Why did Deltic go public with its rebuffed bid to merge with Revolution Bars Group, where does it leave Stonegate and what does it mean for the sector? MCA deputy editor James Wallin discusses.
Peter Marks is a very nice chap – everyone will tell you so. But, he may have found himself off a few Christmas card lists after yesterday.
Marks’ Deltic Group unleased an absolute corker of an announcement on a sleepy August market when it made public its approach to merge with Revolution Bars Group. During a period where beaches have largely replaced boardrooms there will no doubt have been a few Pina Colados (ok maybe Bloody Marys at that time of the morning) sprayed in surprise at this audacious announcement.
Not that a Deltic approach for Revolution is in itself a surprise, but with the offer already firmly declined by the Mark McQuater-led board, why was the former Luminar now making this all public?

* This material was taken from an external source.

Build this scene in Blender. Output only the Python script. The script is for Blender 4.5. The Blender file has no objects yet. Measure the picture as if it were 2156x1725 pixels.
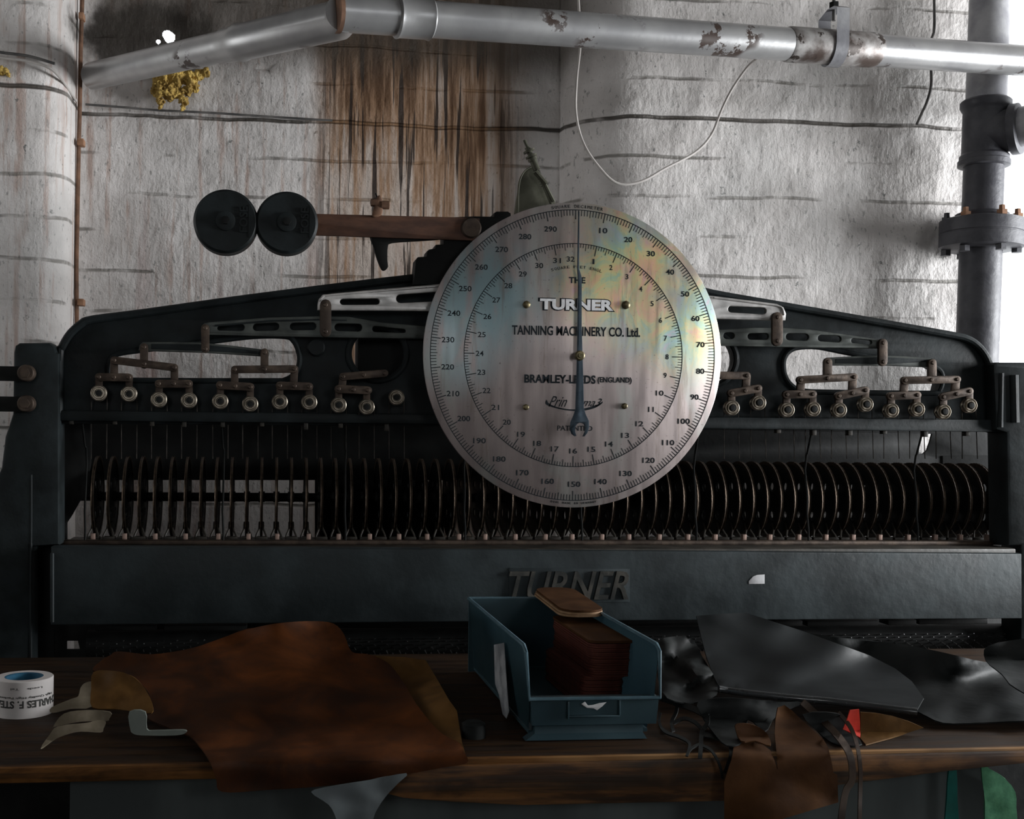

Marks insisted in an interview with MCA yesterday he felt strongly that Revolution shareholders should hear him out. After all, he stressed, the offer from Stonegate was merely parity with the price Revolution listed at in March 2015. A merger with Deltic would make a late-night “powerhouse” with a resulting boost in investor confidence and a wider scope for future growth. He went as far as to say that if investors were going to accept Stonegate’s £2 a share bid they “might as well have gone down the garden, dug a big hole and put their money in it for two years”.
Revolution shareholders would undoubtedly like a better price from Stonegate. Who wouldn’t? But would a repayment of their investment be seen as necessarily a bad thing? Over the past two and a half years, Revolution’s share price has spent significantly longer below than above the price it listed at. Even before the cliff-edge its May profit warning proved to be, the group had fluctuated between a low of £1.49 in August 2015 and a high of £2.30 in March of this year, with the price for most of that period below the £2 mark.
There is also the complication of exactly how a “merger” between the two would work. Deltic’s announcement contained no detail of what value the company put on itself but would it exceed the £100m Stonegate’s deal values Revolution at? If so, where does this leave Revolution shareholders?
Marks told MCA he was confident that investors would see the value of a large-scale, well-invested late-night group with strong brands, especially at a time when wet-led bars are coming “back in vogue” in the eyes of investors. But, will the bruised and battered shareholders of Revolution share his faith that the market does actually like wet-led and late-night? Especially given all McQuater’s efforts over the past few years to shed Revolution of its image as a pure late-night business.
Speaking to a selection of sector experts yesterday the sense was that Deltic’s approach had little chance of swaying Revolution shareholders. However, Canaccord’s Nigel Parson has suggested that Deltic’s management should be given the time to present their case to Revolution shareholders, and that at the very least Stonegate will need to sweeten the pill a little.
There was a general feeling that the market just doesn’t “get” late-night businesses and that while casual dining operators might be facing the stiffest headwinds they still seem a safer bet. The growing appetite for investments in the pub sector could be seen as a good sign for nightclubs, but a large part of the attraction for the former appears to be in a diverse, asset-based portfolio. It was noted that for all Marks’ optimism, Deltic hasn’t taken the plunge into the public arena that has long been mooted. For all its successful rebranding, does the board fear that shadow of Luminar still unsettles investors?
If we side with those proclaiming that Marks and co have little chance of winning this battle, the question must be asked what was behind the announcement?
Deltic’s backers were probably expecting to have seen an exit plan by now and although the EU referendum has led to all investors having to redefine their timescales, is this a very public show by the Deltic board that they are working towards a lucrative end game?
Is it a way of testing market sentiment for a listed late-night operator? If so there is little to glean from Revolution’s yo-yo-ing share price yesterday, which finally settled in more or less the same place it started.
Or, could this be a message to Stonegate itself, and its supportive backers in TDR Capital, that Deltic would make a very attractive acquisition prospect at some point and present good synergies with Revolution? It’s not the first time that the idea of Stonegate buying Deltic has been floated. Although, it would undoubtedly pique the interest of the Competition and Markets Authority. It would also seem a strange seduction tactic to have so publicly rained on Stonegate’s parade during its current courtship.
Perhaps over the weeks to come the reasons will become clearer but whatever they are, Marks remains a powerful proponent of a strong late-night sector, however it is funded.
Asked what he will do if his bold move falls flat, Marks insisted he would carry on with the plan at hand.
“But I can confirm we’re not looking to buy a pier”, he added. “I’ll leave that to Luke (Johnson).”
There you have it, the pier-less Mr Marks. You couldn’t stay angry at him for long.